Ministro do STF que definirá o rito de tramitação do processo de impeachment gosta de ouvir opiniões, mas costuma escrever sozinho os votos mais importantes.

-BRASÍLIA- Nem o peso de ser o relator do processo que definirá o rito de tramitação do processo de impeachment da presidente Dilma Rousseff tirou o bom humor do gaúcho Luiz Edson Fachin, de 57 anos, ministro do Supremo Tribunal Federal. A julgar pelo semblante calmo e pelo sorriso constante no rosto, Fachin não mudou o comportamento depois que entrou no centro do furacão da crise política. Na quinta-feira à noite, embarcou para Curitiba, onde mora. No dia seguinte, participaria de evento no Ministério Público. Depois, ficaria livre para dedicar-se ao voto aguardado por todo o país.
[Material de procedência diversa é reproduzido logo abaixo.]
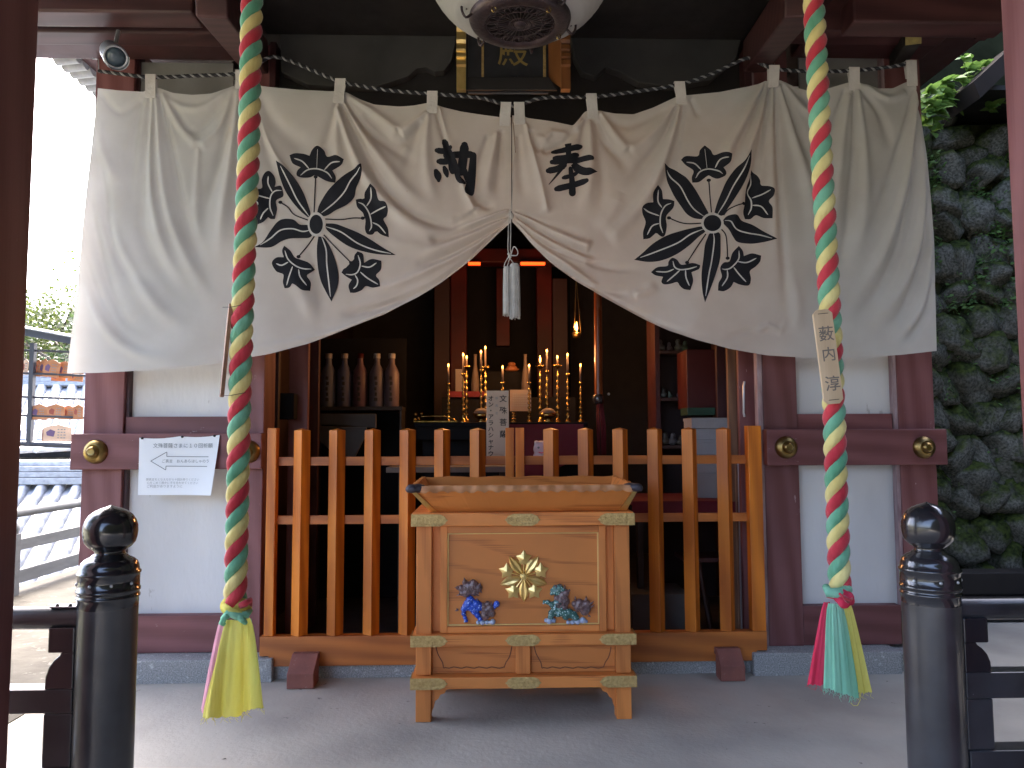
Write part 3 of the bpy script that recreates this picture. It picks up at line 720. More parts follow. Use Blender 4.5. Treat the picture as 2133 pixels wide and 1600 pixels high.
crest(tl, (622,840), 62, 88, [
 ([(245,245),(330,310),(420,410),(490,520),(540,640),(570,745),(545,775),(480,720),(400,630),(330,520),(280,390)], [(290,300),(380,480),(450,620),(555,765)]),
 ([(630,730),(650,660),(720,540),(800,450),(880,380),(960,330),(1040,285),(1045,370),(990,500),(970,590),(900,660),(800,710),(740,750),(690,765),(665,745)], [(1030,325),(940,430),(880,540),(790,640),(670,735)]),
 ([(712,830),(800,835),(900,870),(1010,915),(1120,975),(1220,1040),(1355,1118),(1200,1112),(1050,1085),(920,1040),(800,960),(712,880)], [(710,860),(850,910),(1000,1010),(1150,1070),(1310,1105)]),
 ([(640,950),(690,960),(750,1050),(800,1180),(825,1310),(810,1420),(755,1545),(700,1450),(650,1340),(625,1200),(625,1050)], [(670,950),(710,1070),(715,1200),(730,1350),(745,1500)]),
 ([(585,920),(560,960),(480,965),(380,970),(300,995),(200,1050),(50,1050),(130,1000),(200,900),(260,820),(320,790),(410,795),(470,840),(560,850)], [(105,1030),(200,970),(290,895),(400,880),(500,905),(580,885)])],
 [([(630,105),(690,150),(720,210),(800,200),(875,235),(850,290),(770,340),(800,400),(795,455),(720,440),(660,410),(610,385),(560,405),(480,405),(440,385),(445,340),(475,310),(400,270),(370,195),(420,175),(500,180),(555,200),(580,140)], [(630,140),(625,320)], [(415,225),(490,255),(555,325)], [(840,260),(760,270),(695,335)], [(475,385),(540,335),(630,325),(720,360),(765,415)]),
 ([(1125,475),(1175,530),(1200,620),(1260,640),(1285,700),(1270,760),(1240,790),(1280,870),(1290,955),(1220,930),(1170,890),(1140,930),(1090,925),(1070,880),(1075,800),(1060,760),(1050,730),(1000,680),(985,610),(1030,600),(1065,610),(1070,540)], [(1130,510),(1125,600),(1085,670)], [(1010,635),(1060,660),(1110,740),(1130,850),(1110,900)], [(1265,680),(1200,700),(1120,745)], [(1140,820),(1200,850),(1260,920)]),
 ([(1000,1085),(1050,1110),(1060,1190),(1130,1155),(1220,1170),(1215,1250),(1170,1305),(1200,1350),(1210,1410),(1140,1420),(1075,1405),(1040,1440),(980,1465),(930,1465),(915,1400),(945,1345),(900,1320),(850,1280),(880,1240),(970,1220),(970,1130)], [(1005,1120),(1025,1200),(1000,1275),(950,1300),(890,1295)], [(1035,1220),(1110,1230),(1175,1190)], [(1025,1275),(1090,1330),(1190,1390)], [(975,1300),(1000,1350),(990,1400),(960,1430)]),
 ([(325,1035),(380,1080),(420,1140),(470,1160),(550,1190),(600,1250),(560,1280),(530,1310),(565,1370),(560,1450),(490,1445),(430,1400),(400,1385),(370,1420),(325,1425),(310,1370),(315,1300),(250,1270),(210,1195),(250,1145),(320,1140),(305,1080)], [(330,1080),(360,1160),(430,1220),(500,1245),(570,1245)], [(250,1200),(300,1215),(360,1185)], [(400,1225),(370,1320),(345,1400)], [(455,1250),(470,1320),(530,1400)]),
 ([(180,338),(230,390),(245,450),(235,490),(290,480),(310,520),(315,580),(250,620),(260,700),(240,790),(200,790),(180,775),(140,820),(85,840),(65,790),(70,700),(95,650),(40,600),(30,560),(80,520),(120,500),(115,420),(140,360)], [(175,390),(175,460),(215,540)], [(300,525),(240,530),(200,580),(195,680),(225,760)], [(55,575),(120,585),(190,600)], [(180,690),(140,740),(110,800)])],
 [[(615,400),(602,730)], [(705,790),(850,795),(960,780),(1050,780)], [(690,935),(800,1050),(940,1190)], [(605,945),(550,1020),(455,1135)], [(290,635),(360,680),(420,750),(545,800)]])
trr = cropper(1320, 280, 4.444)
crest(trr, (725,825), 82, 75, [
 ([(275,285),(330,300),(420,360),(490,410),(560,500),(620,600),(680,710),(690,735),(660,760),(640,785),(560,780),(490,740),(430,660),(370,570),(320,460),(300,370)], [(310,330),(350,410),(430,490),(500,620),(560,700),(645,760)]),
 ([(1080,150),(1085,260),(1060,360),(1010,470),(930,600),(860,700),(815,755),(745,725),(770,640),(810,540),(860,430),(940,320),(1020,250)], [(1060,210),(1010,330),(920,480),(850,620),(775,740)]),
 ([(830,790),(870,755),(950,750),(1000,800),(1100,840),(1200,900),(1325,970),(1200,1000),(1080,1015),(960,1000),(910,950),(870,880),(820,815)], [(840,800),(890,810),(940,880),(1050,915),(1170,935),(1275,965)]),
 ([(700,920),(750,905),(795,920),(800,1000),(795,1150),(760,1280),(710,1420),(655,1560),(630,1450),(622,1300),(640,1150),(655,1030),(680,960)], [(735,920),(740,1000),(715,1180),(690,1300),(660,1500)]),
 ([(640,855),(660,900),(600,950),(500,1040),(380,1120),(250,1170),(130,1180),(5,1160),(80,1100),(180,1010),(300,940),(420,900),(540,870)], [(60,1140),(200,1090),(400,1010),(520,930),(640,880)])],
 [([(655,105),(710,150),(740,195),(820,175),(905,188),(890,260),(820,320),(850,350),(845,385),(770,420),(720,405),(690,385),(650,410),(600,445),(540,450),(535,400),(550,340),(480,290),(435,240),(480,205),(590,205),(610,150)], [(655,140),(675,315)], [(485,262),(560,275),(620,330)], [(870,225),(790,245),(745,320)], [(570,410),(610,350),(690,325),(770,350),(815,375)]),
 ([(1095,325),(1140,360),(1170,420),(1180,470),(1250,480),(1300,510),(1290,570),(1250,620),(1280,680),(1280,780),(1200,775),(1130,750),(1080,785),(1030,785),(1015,720),(1030,640),(1035,560),(1050,480),(1080,400)], [(1090,370),(1095,450),(1060,530),(1090,600),(1090,680),(1060,745)], [(1100,585),(1180,560),(1265,515)], [(1100,655),(1180,670),(1240,745)]),
 ([(970,1035),(1005,1080),(1015,1130),(1090,1105),(1175,1125),(1165,1180),(1120,1230),(1070,1270),(1080,1340),(1060,1400),(980,1395),(920,1370),(890,1420),(830,1455),(775,1450),(780,1380),(810,1320),(795,1240),(830,1190),(880,1180),(910,1100)], [(970,1080),(965,1160),(900,1235),(850,1255),(810,1250)], [(950,1180),(1040,1190),(1130,1150)], [(920,1235),(970,1300),(1035,1370)], [(860,1260),(860,1330),(810,1410)]),
 ([(355,1145),(400,1165),(440,1210),(540,1195),(610,1215),(600,1250),(530,1280),(545,1360),(520,1445),(460,1435),(420,1400),(400,1370),(340,1385),(280,1390),(255,1365),(270,1320),(200,1305),(160,1275),(220,1230),(310,1220),(320,1180)], [(360,1175),(375,1230),(420,1255),(500,1250),(580,1228)], [(205,1270),(300,1275),(370,1250)], [(425,1260),(370,1310),(305,1365)], [(475,1260),(480,1330),(510,1405)]),
 ([(220,475),(260,510),(270,600),(330,605),(375,620),(365,680),(300,760),(305,850),(290,930),(265,950),(230,930),(205,915),(150,960),(90,970),(88,900),(110,810),(75,730),(75,680),(120,645),(180,630),(175,550)], [(228,515),(225,620),(260,680)], [(345,640),(290,665),(250,740),(245,840),(270,915)], [(85,695),(150,725),(235,755)], [(235,825),(170,850),(125,930)])],
 [[(690,430),(718,725)], [(1020,640),(930,670),(870,700),(830,750)], [(800,870),(845,930),(860,1030),(865,1150)], [(665,925),(580,1050),(490,1190)], [(325,775),(420,815),(500,830),(625,825)]])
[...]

Os planos para o fim de semana eram ficar no apartamento com a mulher, a desembargadora do Tribunal de Justiça do Paraná Rosana Fachin, para redigir, sozinho, o voto. A partir de hoje, em Brasília, o ministro pedirá a opinião dos dois juízes federais que trabalham em seu gabinete para dar os arremates finais ao texto. O julgamento do caso está marcado para quarta-feira.
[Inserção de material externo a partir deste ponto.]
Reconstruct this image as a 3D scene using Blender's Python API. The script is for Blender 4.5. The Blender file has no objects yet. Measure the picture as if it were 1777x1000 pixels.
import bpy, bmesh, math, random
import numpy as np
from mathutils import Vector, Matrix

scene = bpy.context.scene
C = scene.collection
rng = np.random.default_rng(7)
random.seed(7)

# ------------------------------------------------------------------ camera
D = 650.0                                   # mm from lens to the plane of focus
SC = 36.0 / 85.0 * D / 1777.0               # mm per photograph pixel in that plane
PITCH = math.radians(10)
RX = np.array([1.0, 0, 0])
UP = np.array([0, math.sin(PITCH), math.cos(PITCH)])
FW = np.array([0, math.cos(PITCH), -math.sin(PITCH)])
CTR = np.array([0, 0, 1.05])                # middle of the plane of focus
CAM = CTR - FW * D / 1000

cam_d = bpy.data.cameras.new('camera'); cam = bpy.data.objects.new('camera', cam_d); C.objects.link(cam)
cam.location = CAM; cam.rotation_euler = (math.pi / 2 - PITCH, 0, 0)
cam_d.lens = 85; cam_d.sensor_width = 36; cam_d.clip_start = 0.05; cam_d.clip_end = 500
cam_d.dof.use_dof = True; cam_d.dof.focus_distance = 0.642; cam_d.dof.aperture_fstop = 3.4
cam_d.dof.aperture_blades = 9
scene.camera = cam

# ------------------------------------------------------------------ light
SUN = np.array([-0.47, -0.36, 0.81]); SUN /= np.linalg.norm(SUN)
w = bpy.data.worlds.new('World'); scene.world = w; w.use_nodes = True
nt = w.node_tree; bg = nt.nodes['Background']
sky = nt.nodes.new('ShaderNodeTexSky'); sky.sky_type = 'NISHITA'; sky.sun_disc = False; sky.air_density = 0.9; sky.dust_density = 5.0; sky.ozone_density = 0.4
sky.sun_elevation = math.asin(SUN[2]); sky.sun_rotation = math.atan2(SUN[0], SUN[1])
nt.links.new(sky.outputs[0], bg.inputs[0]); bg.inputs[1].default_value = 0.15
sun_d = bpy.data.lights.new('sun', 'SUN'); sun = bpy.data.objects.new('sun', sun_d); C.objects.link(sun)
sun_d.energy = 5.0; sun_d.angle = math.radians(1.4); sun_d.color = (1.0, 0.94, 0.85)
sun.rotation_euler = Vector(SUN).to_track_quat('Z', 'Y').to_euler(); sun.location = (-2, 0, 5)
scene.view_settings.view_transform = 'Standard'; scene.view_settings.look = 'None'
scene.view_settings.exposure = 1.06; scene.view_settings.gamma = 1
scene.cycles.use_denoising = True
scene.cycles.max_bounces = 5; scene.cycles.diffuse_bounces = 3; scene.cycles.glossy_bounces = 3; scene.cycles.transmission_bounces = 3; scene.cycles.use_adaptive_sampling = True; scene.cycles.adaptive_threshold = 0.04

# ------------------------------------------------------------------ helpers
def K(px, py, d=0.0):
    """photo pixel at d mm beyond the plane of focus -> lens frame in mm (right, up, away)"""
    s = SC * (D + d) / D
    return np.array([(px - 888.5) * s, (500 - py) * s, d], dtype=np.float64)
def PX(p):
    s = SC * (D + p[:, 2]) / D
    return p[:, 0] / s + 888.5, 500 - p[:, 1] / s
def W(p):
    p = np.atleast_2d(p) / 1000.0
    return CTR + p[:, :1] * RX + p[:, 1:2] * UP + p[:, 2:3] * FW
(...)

Fachin e a mulher são católicos e frequentam a igreja todo domingo. Quando tem nas mãos um processo muito importante, o ministro costuma pedir a proteção divina para decidir com correção. Também costuma se engajar em obras assistenciais católicas.

O processo decisório de Fachin é democrático. Costuma ouvir a opinião dos assessores. Mas, na hora de redigir a decisão, o processo passa a ser solitário. Quando o caso é muito importante, é ele quem escreve tudo, sem delegar a tarefa, como fazem muitos ministros do STF. É tido por pessoas próximas como workaholic. Durante a semana, almoça no bandejão do STF, frequentado pelos servidores, por ser mais prático e para não perder muito tempo de trabalho.

Na última terça-feira, quando concedeu a liminar que paralisou o processo de impeachment, Fachin ficou no gabinete até quase meianoite. Como era feriado no Judiciário, estava entre as poucas pessoas no prédio. Antes de divulgar a liminar, avisou que o faria ao presidente do Supremo, ministro Ricardo Lewandowski, por telefone. Pediu a Lewandowski que o processo fosse julgado em plenário no dia 16 e foi atendido, diante da gravidade do caso.

No tribunal, Fachin é mais próximo de Rosa Weber e Teori Zavascki, que já conhecia antes de ser ministro. Também tem afinidade com Marco Aurélio Mello, Celso de Mello e Lewandowski.

— Conversamos sobre futebol. Como juiz, não troco figurinhas. Ele é um acadêmico, um homem experiente, não precisa da opinião de ninguém para decidir — diz Marco Aurélio.

Cinco anos atrás, Fachin liderou um grupo de juristas em apoio à candidatura de Dilma. Chegou a fazer discurso pedindo votos para a petista. Naquele momento, não sabia que em 2015 seria nomeado pela presidente, já reeleita, para uma das 11 cadeiras do STF. E que, meses depois, caberia a ele conduzir a votação que definirá as regras do processo de impeachment. Quando questionado sobre o discurso, na sabatina no Senado, disse que não tinha qualquer filiação partidária.

Antes de ser ministro, Fachin foi diretor do Instituto Brasileiro de Direito de Família — entidade que tem se destacado na defesa de causas polêmicas como o reconhecimento da união estável homoafetiva e a alteração do nome de transexuais. O ministro acredita que o Judiciário tem papel fundamental na defesa dos direitos das minorias. Em poucos meses de atuação no STF, já demonstrou que manterá este perfil. Em decisão recente, declarou que escolas particulares devem promover a inserção de pessoas com deficiência no ensino regular e instituir as medidas de adaptação necessárias, sem cobrar a mais por isso.